According to the retirement specialist, 75% of Scots aged between 40 and 66 say they feel unprepared for retirement, driven largely by financial worries. Around seven in 10 (69%) are concerned they will not have enough savings to fund their retirement.
The research asked over 40s in Scotland to estimate how much they have saved for retirement. The PLSA Retirement Living Standards suggest that adults need a minimum of £300,000 in savings at state pension age to achieve a ‘moderate’ standard of living in retirement. However, just one in 12 (8%) Scots say they have savings over £300,000. Nearly double the amount (14%) have no retirement savings at all.
Those living in Glasgow have the highest level of under-savings, with 52% of over-40s in the region stating they have under £51,000 in retirement savings, while 20% have no retirement savings at all.
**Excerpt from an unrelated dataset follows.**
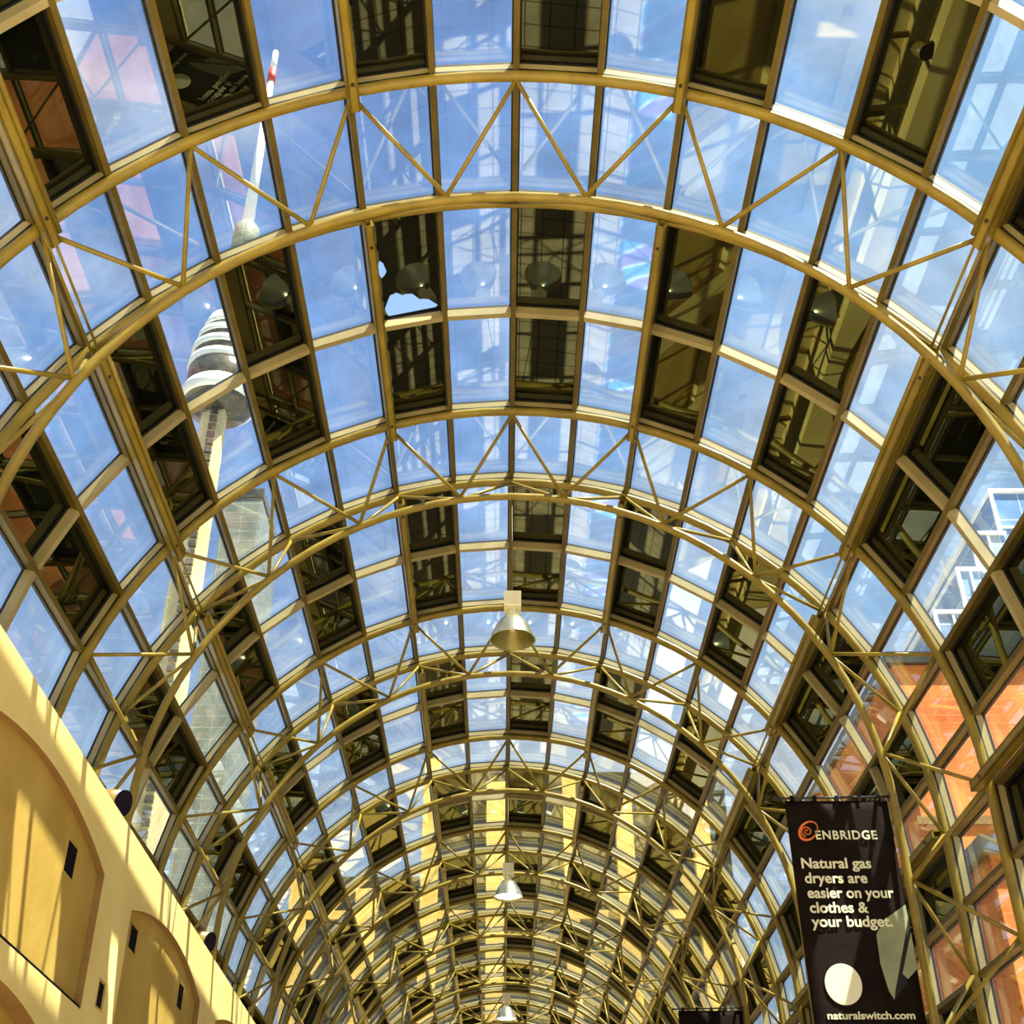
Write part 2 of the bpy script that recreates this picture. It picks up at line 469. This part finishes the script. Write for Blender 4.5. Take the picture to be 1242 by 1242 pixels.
def yz_prism(pts, x0, x1):
    n = len(pts)
    vs = [(x0, y, z) for y, z in pts] + [(x1, y, z) for y, z in pts]
    return MB().add(vs, [tuple(range(n)), tuple(n + i for i in reversed(range(n)))] + [(i, n + i, n + (i + 1) % n, (i + 1) % n) for i in range(n)])
cut = []; DEP = .085
niches = []
for k in range(-2, 4):
    y0 = 15.5 - 9.73 + PER * k; y1 = y0 + 4.68
    if y1 > 26 or y0 < -7: continue
    niches.append((k, y0, y1))
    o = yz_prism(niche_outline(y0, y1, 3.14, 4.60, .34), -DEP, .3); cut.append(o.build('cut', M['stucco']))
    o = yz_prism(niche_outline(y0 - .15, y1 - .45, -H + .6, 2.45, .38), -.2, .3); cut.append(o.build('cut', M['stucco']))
    o = MB().box((-.1, y0 - .6, -H + .6), (.3, y1 + .5, 2.85)) if False else None
vents = []
for k, y0, y1 in niches:
    for (a, b, za, zb_, dep) in ((y0 + .38, y0 + .82, 4.25, 4.59, DEP), (y1 - 1.22, y1 - .80, 4.24, 4.62, DEP), (y1 + .50, y1 + .80, 3.28, 3.59, 0)):
        if b > 26: continue
        cut.append(MB().box((-.30, a, za), (.3, b, zb_)).build('cut', M['void']))
        vents.append((k, a, b, za, zb_, dep))
boolean(wall, cut)
for m_ in ('stucco', 'trim', 'void'): pass
# recess faces take the golden render, reveals the brown one
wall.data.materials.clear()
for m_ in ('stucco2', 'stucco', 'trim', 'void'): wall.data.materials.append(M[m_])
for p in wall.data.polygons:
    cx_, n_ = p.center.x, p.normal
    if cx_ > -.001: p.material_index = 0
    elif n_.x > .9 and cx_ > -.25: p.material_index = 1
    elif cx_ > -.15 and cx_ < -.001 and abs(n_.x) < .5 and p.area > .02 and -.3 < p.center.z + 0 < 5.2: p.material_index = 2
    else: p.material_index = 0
VL = {0: 'near end of', 1: 'far end of', 2: 'on pier after'}
NN = {-2: 'the niche before the largest', -1: 'the largest arched niche', 0: 'the second arched niche', 1: 'the third arched niche', 2: 'the fourth arched niche'}
for j, (k, a, b, za, zb_, dep) in enumerate(vents):
    o = empty('wall_vent', (0, 0, 0)); wall_loc(o)
    MB().box((-.29, a + .01, za + .01), (-dep - .008, b - .01, zb_ - .01)).build('dark_panel', M['void'], o)
    fr = MB()
    x0, x1, t_ = -dep - .05, -dep + .008, .02
    fr.box((x0, a, za), (x1, a + t_, zb_)); fr.box((x0, b - t_, za), (x1, b, zb_)); fr.box((x0, a + t_, za), (x1, b - t_, za + t_)); fr.box((x0, a + t_, zb_ - t_), (x1, b - t_, zb_))
    fr.build('rim', M['stucco'], o)
    tag(o, f'small square black vent {VL[j % 3]} {NN.get(k, "the last arched niche")} in the yellow wall', 'vent', 'square vents in the left wall')
# dark strip standing in for the shaded groove at each niche's foot
for k, y0, y1 in niches:
    MB().box((-DEP + .001, y0 + .01, 3.141), (-.012, y1 - .01, 3.175)).build('sill_shade_strip', M['void'], wall)
# slab behind the wall carrying the arch feet
o = MB().box((-6.5, 2, H + 5.10), (-5.32, 60, H + 5.30)).build('trim_1', M['stucco2']); tag(o, kind='structure')
o = MB().box((-6.35, 2, H + 5.30), (-6.12, 60, H + 5.99)).build('trim_2', M['stucco2']); tag(o, kind='structure')
# right parapet, floor, far end
o = MB().box((6.1, -3, 0), (6.3, 62, ZC - 2 * LEG)).build('wall_right', M['stucco2']); tag(o, kind='structure')
o = MB().box((-9, -8, -.2), (8, 62, 0)).build('floor', M['floor']); tag(o, kind='structure')
o = MB().box((-6.4, 60.5, 0), (6.4, 60.9, ZC + R + .3)).build('wall_back', M['stucco2']); tag(o, kind='structure')

# floodlights on top of the left wall
def floodlight(yl, lab):
    o = empty('floodlight', (0, 0, 0)); o.location = (-4.587 - .16 - (yl * math.sin(KY)), 9.73 + yl, H + T)
    MB().box((-.10, -.09, 0), (.06, .09, .03)).build('base_plate', M['rod'], o)
    b = MB(); b.box((-.03, -.17, .02), (.03, -.15, .2)); b.box((-.03, .15, .02), (.03, .17, .2)); b.box((-.03, -.17, .02), (.03, .17, .04)); b.build('bracket', M['rod'], o)
    ax = Vector((.75, -.25, -.2)).normalized(); cc = Vector((-.02, 0, .2))
    MB().tube(cc - .19 * ax, cc + .17 * ax, .14, 20, .155).build('housing', M['flood'], o)
    MB().tube(cc + .165 * ax, cc + .185 * ax, .16, 20).build('black_lens', M['void'], o)
    tag(o, lab, 'floodlight', 'floodlights on the left wall')
floodlight(4.75, 'bronze floodlight with black front on top of the yellow wall, nearer of the two')
floodlight(4.75 + BAY, 'small bronze floodlight farther along the top of the yellow wall')

# ------------------------------------------------------------------ pendant lamps
def pendant(i, lit, lab):
    y = AY[i] + DAB / 2
    o = empty('pendant_lamp', (0, y, H))
    top = ZC - H + RI - .05
    MB().tube((0, 0, top), (0, 0, 9.31), .007, 8).build('suspension_rod', M['bar'], o)
    bb = MB(); bb.box((-.125, -.125, 9.06), (.125, .125, 9.31))
    for k in range(-3, 4): bb.box((k * .035 - .008, -.145, 9.09), (k * .035 + .008, -.125, 9.29)); bb.box((k * .035 - .008, .125, 9.09), (k * .035 + .008, .145, 9.29))
    bb.build('ballast_box', M['ballast'], o)
    MB().lathe([(.06, 9.06), (.06, 9.0), (.085, 8.98), (.085, 8.95)], k=20).build('neck', M['ballast'], o)
    prof = [(.085, 8.95), (.13, 8.93), (.19, 8.86), (.245, 8.77), (.29, 8.67), (.322, 8.575), (.33, 8.56)]
    dome = MB().lathe(prof + [(.318, 8.56), (.31, 8.575), (.278, 8.67), (.233, 8.765), (.178, 8.85), (.12, 8.915), (.08, 8.935)], k=40, caps=False)
    d = dome.build('reflector', M['alu'], o)
    d.data.materials.append(M['alu_in'])
    for p in d.data.polygons:
        r_ = math.hypot(p.center.x, p.center.y)
        if p.normal.z < 0 and p.normal.x * p.center.x + p.normal.y * p.center.y < 0: p.material_index = 1
    MB().lathe([(.001, 8.70), (.03, 8.705), (.045, 8.73), (.05, 8.77), (.045, 8.81), (.03, 8.86), (.025, 8.93)], k=20).build('bulb', M['lamp_on' if lit else 'lamp_off'], o)
    if lit: MB().lathe([(.001, 8.60), (.15, 8.60), (.28, 8.605), (.29, 8.612), (.001, 8.615)], k=32).build('lit_diffuser', M['lamp_on'], o)
    tag(o, lab, 'lamp', 'pendant lamps under the crown')
pendant(1, False, 'bell-shaped metal pendant lamp hanging under the second truss, unlit, largest of the row')
pendant(3, True, 'bell-shaped pendant lamp with glowing white mouth hanging under the fourth truss')
pendant(5, True, 'tiny far pendant lamp hanging lowest in view under the sixth truss')

# ------------------------------------------------------------------ banners
def text_mesh(body, x, z, h, width=None, bold=.012, name='lettering', m='cream', parent=None, y=-.006, sp=1.0):
    cu = bpy.data.curves.new('t', 'FONT'); cu.body = body; cu.size = 1; cu.offset = bold; cu.extrude = .004; cu.space_character = sp
    ob = bpy.data.objects.new('t', cu); COL.objects.link(ob)
    bpy.context.view_layer.update()
    me = bpy.data.meshes.new_from_object(ob.evaluated_get(bpy.context.evaluated_depsgraph_get()))
    bpy.data.objects.remove(ob); bpy.data.curves.remove(cu)
    xs = [v.co.x for v in me.vertices]
    x0, x1 = min(xs), max(xs)
    sz = h / .69                 # cap height of the built-in face
    sx = width / (x1 - x0) if width else sz
    for v in me.vertices:
        v.co = Vector((x + (v.co.x - x0) * sx, y - v.co.z, z + v.co.y * sz))
    me.update(); me.materials.clear(); me.materials.append(M[m])
    o = bpy.data.objects.new(name, me); COL.objects.link(o); o.parent = parent
    return o
def banner(i, lab, full=True):
    y = AY[i] + DAB / 2
    o = empty('hanging_banner', (0, y, H))
    X0, X1, ZT, ZB = 3.605, 4.972, 6.155, 3.05
    nx, nz = 8, 24
    def surf(u, v): return Vector((X0 + (X1 - X0) * u, .012 * math.sin(v * 5 + u * 3), ZT + (ZB - ZT) * v))
    mb = MB(); vs = []
    for j in range(nz + 1):
        for k in range(nx + 1): vs.append(surf(k / nx, j / nz) + Vector((0, .02, 0)))
    off = len(vs)
    vs += [v + Vector((0, .006, 0)) for v in vs]
    fs = []
    for j in range(nz):
        for k in range(nx):
            a = j * (nx + 1) + k; q = (a, a + 1, a + nx + 2, a + nx + 1)
            fs += [q, tuple(off + t_ for t_ in reversed(q))]
    for k in range(nx):
        for base in (0, nz * (nx + 1)): fs.append((base + k, base + k + 1, off + base + k + 1, off + base + k))
    for j in range(nz):
        for c0 in (0, nx): fs.append((j * (nx + 1) + c0, (j + 1) * (nx + 1) + c0, off + (j + 1) * (nx + 1) + c0, off + j * (nx + 1) + c0))
    mb.add(vs, fs, True); mb.build('cloth', M['cloth'], o)
    r_ = MB(); r_.tube((3.50, .023, 6.185), (5.07, .023, 6.215), .016, 10); r_.tube((3.47, .023, 6.1845), (3.505, .023, 6.185), .026, 10); r_.build('hanging_rod', M['rod'], o)
    MB().box((5.0, -.03, 6.17), (5.075, .075, 6.26)).build('clamp', M['rod'], o)
    for k in range(5):
        lp = MB()
        xx = 3.68 + k * .30; lp.box((xx, .0, 6.14), (xx + .05, .005, 6.215)); lp.box((xx, .041, 6.14), (xx + .05, .046, 6.215)); lp.box((xx, 0, 6.215), (xx + .05, .046, 6.22)); lp.build('loop', M['cloth'], o)
    # emblem: slanted orange ring round a small spiral
    lg = MB(); C0 = Vector((3.862, -.006, 5.735)); rings = []
    for k in range(40):
        a = 2 * PI * k / 40; ex, ez = .115 * math.cos(a), .125 * math.sin(a); ex += .35 * ez
        w = .006 + .006 * (1 + math.cos(a - 3.6)) / 1
        nrm = Vector((math.cos(a), 0, math.sin(a)))
        p = C0 + Vector((ex, 0, ez)); rings.append([p - w * nrm, p + w * nrm, p + w * nrm + Vector((0, -.004, 0)), p - w * nrm + Vector((0, -.004, 0))])
    lg.sweep(rings, closed=True)
    rings = []
    for k in range(44):
        a = .6 + 3.2 * PI * k / 43; rr = .014 + .062 * k / 43
        nrm = Vector((math.cos(a), 0, math.sin(a))); w = .0065
        p = C0 + Vector((-.022 + rr * math.cos(a), 0, -.012 + rr * math.sin(a))); rings.append([p - w * nrm, p + w * nrm, p + w * nrm + Vector((0, -.004, 0)), p - w * nrm + Vector((0, -.004, 0))])
    lg.sweep(rings); lg.build('emblem', M['orange'], o)
    L = lambda b, x, z, h, w, nm='slogan_line', sp=1.0, bold=.02: text_mesh(b, x, z, h, w, bold, nm, 'cream', o, sp=sp)
    L('ENBRIDGE', 3.950, 5.622, .112, .80, 'brand_lettering', 1.15, .02)
    L('Natural gas', 3.710, 5.240, .130, .90); L('dryers are', 3.728, 5.048, .130, .80); L('easier on your', 3.736, 4.858, .130, 1.10)
    L('clothes &', 3.740, 4.671, .130, .74); L('your budget.', 3.738, 4.496, .130, 1.02)
    dk = MB()
    pts = [(4.025 + .226 * math.cos(2 * PI * k / 48), 3.80 + .245 * math.sin(2 * PI * k / 48)) for k in range(48)]
    dk.poly(pts, -.010, -.002).build('cream_disc', M['cream'], o)
    sh = MB(); sh.poly([(4.53, 4.40), (4.66, 4.58), (4.96, 4.77), (4.965, 4.60), (4.62, 3.62), (4.57, 3.72), (4.52, 4.05)], -.006, .0).build('printed_sheet', M['sheet'], o)
    sh = MB(); sh.poly([(4.965, 4.58), (4.965, 4.16), (4.80, 3.80), (4.63, 3.63), (4.64, 3.70)], -.0085, -.0062).build('printed_fold', M['fold'], o)
    sh = MB(); sh.poly([(4.965, 4.42), (4.965, 3.98), (4.83, 3.86), (4.77, 3.92)], -.0115, -.0088).build('printed_sheet', M['sheet'], o)
    L('naturalswitch.com', 3.775, 3.395, .085, 1.06, 'web_address', 1.0, .02)
    tag(o, lab, 'banner', 'black banners on the right legs')
    return o
banner(1, 'black advertising banner with orange emblem hanging from a rod on the second truss')
banner(3, 'top of a farther black banner on its rod at the fourth truss')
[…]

Catherine Foot, director of Phoenix Insights, said the cost-of-living crisis in recent years has increased the strain for many people and warned that people risk “sleepwalking” into a financially difficult retirement.
“Often just thinking about your future finances can be the hardest step but a good place to start is to seek guidance from your pension provider or free online services. Without taking action to plan ahead, people are at risk of sleepwalking into retirement short of enough savings to fund it.
“Not everyone will be able to save more, however, so it’s vital there is an adequate financial safety net from the state to support people in the years prior to and beyond state pension age.”
Gail Izat, managing director for workplace pensions at Standard Life, part of Phoenix Group, called for an extension of auto-enrolment to bring more people into the scheme and give those already eligible a better chance of securing a decent retirement.
Izat said: “Last year parliament passed a bill to lower the minimum age to qualify for auto-enrolment from 22 to 18 and abolish the lower earnings limit for contributions. We urge the government to implement these changes as quickly as possible. Longer term, increasing minimum auto-enrolment contributions, when the economic conditions allow, is the single biggest lever we can pull to boost savings adequacy.”